Selama disana saya melihat perkampungan warga di pagari lahan-lahan persawahan dan hampir sembilan puluh persen anak-anak di ditanah kajang hidup dan makan dari lahan pertanian dan perkebunan. Pantas saja  orang dewasa dan anak-anak begitu sehat, jarang sakit-sakitan, lagi kebal terhadap penyakit karena mungkin makanan mereka yang serba alami dari hasil hutan bukan makanan olahan produksi pabrik-pabrik konglomerat.
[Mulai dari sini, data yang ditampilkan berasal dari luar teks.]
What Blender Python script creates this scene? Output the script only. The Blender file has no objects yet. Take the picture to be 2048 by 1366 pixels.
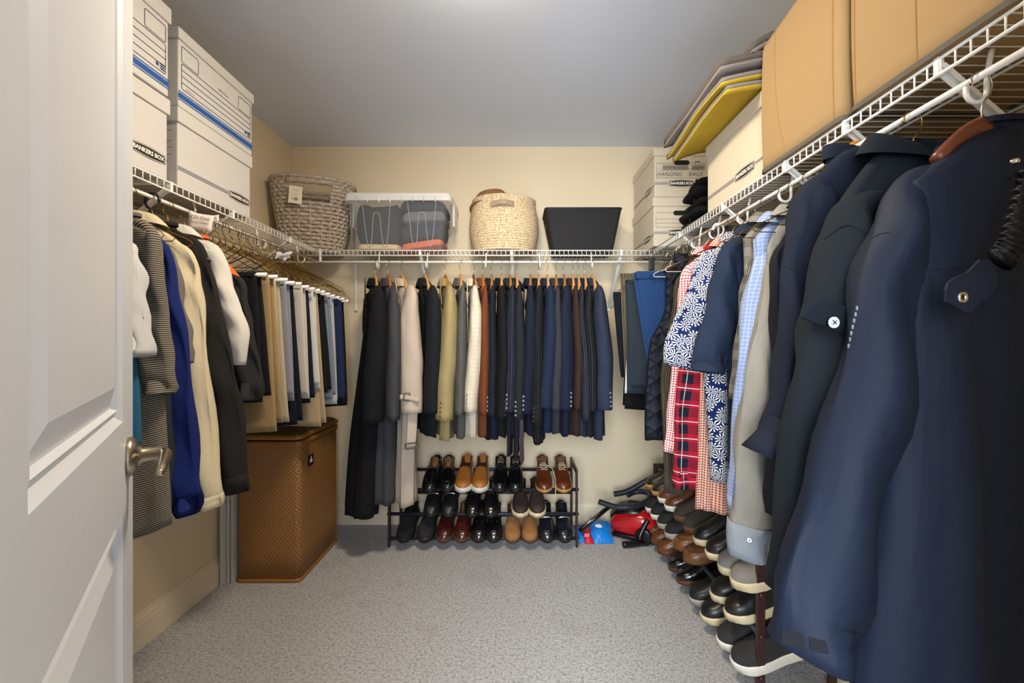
import bpy, bmesh, math, random
import numpy as np
from mathutils import Vector, Matrix
from mathutils.bvhtree import BVHTree

PI = math.pi
S = bpy.context.scene
COL = S.collection

# ------------------------------------------------------------------ camera
CAMZ, FPX, VX, VY = 1.19, 850.0, 1036.0, 680.0
cam_d = bpy.data.cameras.new('camera'); cam = bpy.data.objects.new('camera', cam_d); COL.objects.link(cam)
cam.location = (0, 0, CAMZ); cam.rotation_euler = (PI / 2, 0, 0)
cam_d.sensor_fit = 'HORIZONTAL'; cam_d.sensor_width = 36.0; cam_d.lens = 36.0 * FPX / 2048.0
cam_d.shift_x = -(VX - 1024.0) / 2048.0; cam_d.shift_y = (VY - 683.0) / 2048.0
cam_d.clip_start = 0.02
S.camera = cam
# ------------------------------------------------------------------ world, light, exposure
w = bpy.data.worlds.new('world'); S.world = w; w.use_nodes = True
w.node_tree.nodes['Background'].inputs[0].default_value = (0.80, 0.88, 1.0, 1)
w.node_tree.nodes['Background'].inputs[1].default_value = 0.9
def area(name, loc, rot, sx, sy, power, col):
    d = bpy.data.lights.new(name, 'AREA'); d.shape = 'RECTANGLE'; d.size = sx; d.size_y = sy
    d.energy = power; d.color = col
    o = bpy.data.objects.new(name, d); COL.objects.link(o); o.location = loc; o.rotation_euler = rot
    return o
area('bedroom_window_daylight', (-0.25, -1.9, 1.45), (PI / 2, 0, -0.1), 1.8, 1.8, 150, (0.84, 0.92, 1.0))
LAMP = (-0.15, 1.22, 2.44)       # the closet's own ceiling lamp, just above the frame
LAMP_W = 10
S.view_settings.view_transform = 'Standard'; S.view_settings.look = 'None'
S.view_settings.gamma = 1.0; S.view_settings.use_curve_mapping = False
S.view_settings.exposure = 0.66

# room measures (metres): camera stands in the doorway, closet runs along +Y
XL, XR, YB, YF, ZC = -1.466, 1.105, 2.75, 0.20, 2.44
SD = 0.345                    # shelf depth
SZ = 1.70                     # shelf deck height
RZ = 1.635                    # hanging rod height
XLR, XRR, YBR = -1.14, 0.785, 2.425   # rods

def PX(x, Y): return (x - VX) * Y / FPX
def PZ(y, Y): return CAMZ - (y - VY) * Y / FPX

# ------------------------------------------------------------------ helpers
def srgb(h):
    h = h.lstrip('#'); c = [int(h[i:i + 2], 16) / 255 for i in (0, 2, 4)]
    return tuple((v / 12.92 if v <= 0.04045 else ((v + 0.055) / 1.055) ** 2.4) for v in c) + (1.0,)

MATS = {}
class NT:
    def __init__(s, name):
        s.m = bpy.data.materials.new(name); s.m.use_nodes = True
        s.t = s.m.node_tree; s.b = s.t.nodes['Principled BSDF']
    def n(s, typ, **kw):
        nd = s.t.nodes.new(typ)
        for k, v in kw.items():
            if k.startswith('i_'):
                key = k[2:]; key = int(key) if key.isdigit() else key.replace('_', ' ')
                nd.inputs[key].default_value = v
            else: setattr(nd, k, v)
        return nd
    def l(s, a, b): s.t.links.new(a, b)
    def math(s, op, a, b=None, c=None):
        nd = s.n('ShaderNodeMath', operation=op)
        for i, v in enumerate((a, b, c)):
            if v is None: continue
            if isinstance(v, (int, float)): nd.inputs[i].default_value = v
            else: s.l(v, nd.inputs[i])
        return nd.outputs[0]
    def mix(s, f, a, b):
        nd = s.n('ShaderNodeMix', data_type='RGBA')
        for i, v in ((0, f), (6, a), (7, b)):
            if isinstance(v, (int, float, tuple)): nd.inputs[i].default_value = v
            else: s.l(v, nd.inputs[i])
        return nd.outputs[2]
    def coord(s, kind='UV', scale=(1, 1, 1), rot=(0, 0, 0)):
        tc = s.n('ShaderNodeTexCoord'); mp = s.n('ShaderNodeMapping')
        mp.inputs['Scale'].default_value = scale; mp.inputs['Rotation'].default_value = rot
        s.l(tc.outputs[kind], mp.inputs['Vector']); return mp.outputs[0]
    def noise(s, vec, scale, detail=2.0, rough=0.5):
        nd = s.n('ShaderNodeTexNoise'); nd.inputs['Scale'].default_value = scale
        nd.inputs['Detail'].default_value = detail; nd.inputs['Roughness'].default_value = rough
        s.l(vec, nd.inputs['Vector']); return nd.outputs['Fac']
    def ramp(s, f, stops):
        nd = s.n('ShaderNodeValToRGB'); e = nd.color_ramp.elements
        while len(e) < len(stops): e.new(0.5)
        for i, (p, c) in enumerate(stops): e[i].position = p; e[i].color = c
        s.l(f, nd.inputs[0]); return nd.outputs[0]
    def bump(s, h, strength, dist, prev=None):
        nd = s.n('ShaderNodeBump'); nd.inputs['Strength'].default_value = strength
        nd.inputs['Distance'].default_value = dist; s.l(h, nd.inputs['Height'])
        if prev is not None: s.l(prev, nd.inputs['Normal'])
        return nd.outputs[0]
    def base(s, c):
        if isinstance(c, tuple): s.b.inputs['Base Color'].default_value = c
        else: s.l(c, s.b.inputs['Base Color'])
    def set(s, **kw):
        for k, v in kw.items(): s.b.inputs[k.replace('_', ' ')].default_value = v
    def normal(s, nrm): s.l(nrm, s.b.inputs['Normal'])

def plain(name, hexc, rough=0.6, metal=0.0, var=0.06, nscale=40, bump=0.0, bscale=200, spec=0.5, coat=0.0):
    """procedural single-colour material with slight mottling and fine relief (object coordinates)"""
    if name in MATS: return MATS[name]
    t = NT(name); c = srgb(hexc); v = t.coord('Object')
    f = t.noise(v, nscale, 3)
    d = tuple(x * (1 - var * 1.5) for x in c[:3]) + (1,); l = tuple(min(1, x * (1 + var)) for x in c[:3]) + (1,)
    t.base(t.mix(f, d, l)); t.set(Roughness=rough, Metallic=metal)
    t.b.inputs['Specular IOR Level'].default_value = spec
    if coat: t.b.inputs['Coat Weight'].default_value = coat; t.b.inputs['Coat Roughness'].default_value = 0.15
    if bump: t.normal(t.bump(t.noise(v, bscale, 2), bump, 0.001))
    MATS[name] = t.m; return t.m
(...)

Saya banyak belajar tentang banyak hal selama disana, bukan soal pelajaran mata kuliah seperti yang diajarkan dosen-dosen dikampus, tapi nilai-nilai yang ditanamkan petua adat pada anak-anak disana, semangat kekeluargaan, Gotongroyong, dan sikap lapang dada. Ajaran-ajaran yang rasa membawa saya menyilami kehidupan saya dimasa silam, sewaktu kecil pelajaran ini saya temukan kala baru menaik jejang pendidikan kelas 2 SD Mata Pelajaran Kewarganegaraan (PPKN), terkadang saya sering terseyum sendiri kalau mengingat-ngingatNya.

Maklum saja, mungkin selama dikampus saya diajarakan untuk berdaya kritis segalah apapun, atau bagaimana mengomentari tindakan orang lain sehingga terkadang saya lupa merasakan perasaan orang lain. Suatu yang sangat bedah, sewaktu SD saya diajarkan berlapang dada "rasanya sangat begitu dewasa pandangan ini", namun hampir terlupakan semua sewaktu kuliah. Suatu ritual hidup yang aneh, harusnya di Masa Sekolah Dasarlah kita diajarkan kritis dan setelah kuliah kita mulai diajarkan berlapang dada tentang segalah rasa atau dengan istilah orang timur "Cubitlah kulitmu maka anda akan merasakannya hampir seluruh tubuhmu. Saya cukup beruntung selama disana saya dapat menemukan kembali seperti merefresh kembali ingatan saya.

Jika anda belum pernah kesana, saya sarankan kalau ada waktu silakan berkunjung, mungkin anda akan merasakan banyak pembelajaran yang hampir hilang dari pelupuk mata kita saat ini. Asalkan anda berlaku sopan maka anda akan baik-baik saja.